A0574
Title: Asymmetric tail dependence modeling, with application to cryptocurrency market data
Authors: Yan Gong - KAUST (Saudi Arabia) [presenting]
Raphael Huser - King Abdullah University of Science and Technology (Saudi Arabia)
Abstract: Since the inception of Bitcoin in 2008, cryptocurrencies have played an increasing role in the world of e-commerce, but the recent turbulence in the cryptocurrency market in 2018 has raised some concerns about their stability and associated risks. For investors, it is crucial to uncover the dependence relationships between cryptocurrencies for more resilient portfolio diversification. Moreover, the stochastic behavior in both tails is important, as long positions are sensitive to a decrease in prices (lower tail), while short positions are sensitive to an increase in prices (upper tail). In order to assess both risk types, we develop a flexible copula model which is able to distinctively capture asymptotic dependence or independence in its lower and upper tails simultaneously. We apply our model to the historical closing prices of five leading cryptocurrencies, which share large cryptocurrency market capitalizations.

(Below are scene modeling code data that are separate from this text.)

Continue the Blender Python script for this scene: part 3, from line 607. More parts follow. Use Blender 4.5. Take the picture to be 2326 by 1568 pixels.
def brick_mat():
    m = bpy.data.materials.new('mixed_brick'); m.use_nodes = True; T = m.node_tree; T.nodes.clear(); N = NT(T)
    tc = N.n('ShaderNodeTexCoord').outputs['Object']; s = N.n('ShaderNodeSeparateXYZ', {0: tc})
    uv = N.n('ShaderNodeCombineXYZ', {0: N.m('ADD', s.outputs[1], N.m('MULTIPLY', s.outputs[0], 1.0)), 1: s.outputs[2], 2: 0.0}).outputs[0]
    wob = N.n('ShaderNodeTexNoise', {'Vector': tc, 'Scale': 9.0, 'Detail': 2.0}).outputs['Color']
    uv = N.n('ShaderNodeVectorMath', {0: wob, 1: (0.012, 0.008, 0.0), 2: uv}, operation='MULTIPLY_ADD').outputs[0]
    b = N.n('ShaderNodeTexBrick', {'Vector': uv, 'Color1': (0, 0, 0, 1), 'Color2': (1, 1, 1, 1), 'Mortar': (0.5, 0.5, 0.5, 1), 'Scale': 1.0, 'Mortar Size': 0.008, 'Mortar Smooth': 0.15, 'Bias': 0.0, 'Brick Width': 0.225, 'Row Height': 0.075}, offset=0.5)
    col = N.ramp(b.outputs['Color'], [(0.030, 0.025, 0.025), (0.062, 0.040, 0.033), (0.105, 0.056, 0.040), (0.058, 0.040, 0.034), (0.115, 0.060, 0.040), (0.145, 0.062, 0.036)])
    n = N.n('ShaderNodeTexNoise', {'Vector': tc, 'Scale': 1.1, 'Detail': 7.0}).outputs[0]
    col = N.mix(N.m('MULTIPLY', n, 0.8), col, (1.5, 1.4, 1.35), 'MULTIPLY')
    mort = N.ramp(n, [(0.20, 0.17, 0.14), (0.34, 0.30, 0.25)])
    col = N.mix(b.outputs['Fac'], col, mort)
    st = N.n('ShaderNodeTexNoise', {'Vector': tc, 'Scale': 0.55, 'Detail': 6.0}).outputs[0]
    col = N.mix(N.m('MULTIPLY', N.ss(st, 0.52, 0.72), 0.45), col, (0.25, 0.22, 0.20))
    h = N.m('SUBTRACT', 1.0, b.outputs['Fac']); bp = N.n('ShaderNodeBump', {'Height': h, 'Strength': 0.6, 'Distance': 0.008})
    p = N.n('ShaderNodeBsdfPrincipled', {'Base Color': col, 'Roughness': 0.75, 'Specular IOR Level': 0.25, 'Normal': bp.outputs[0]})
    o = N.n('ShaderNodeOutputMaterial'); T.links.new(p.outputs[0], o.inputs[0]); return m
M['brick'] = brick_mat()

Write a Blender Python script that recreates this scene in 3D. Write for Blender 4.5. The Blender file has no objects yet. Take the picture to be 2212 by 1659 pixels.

The results show that our proposed copula model outperforms alternative copula models and that the lower tail dependence level between most pairs of leading cryptocurrencies-and in particular Bitcoin and Ethereum-has become stronger over time, smoothly transitioning from an asymptotic independence regime to an asymptotic dependence regime in recent years, whilst the upper tail has been relatively more stable overall at a weaker dependence level.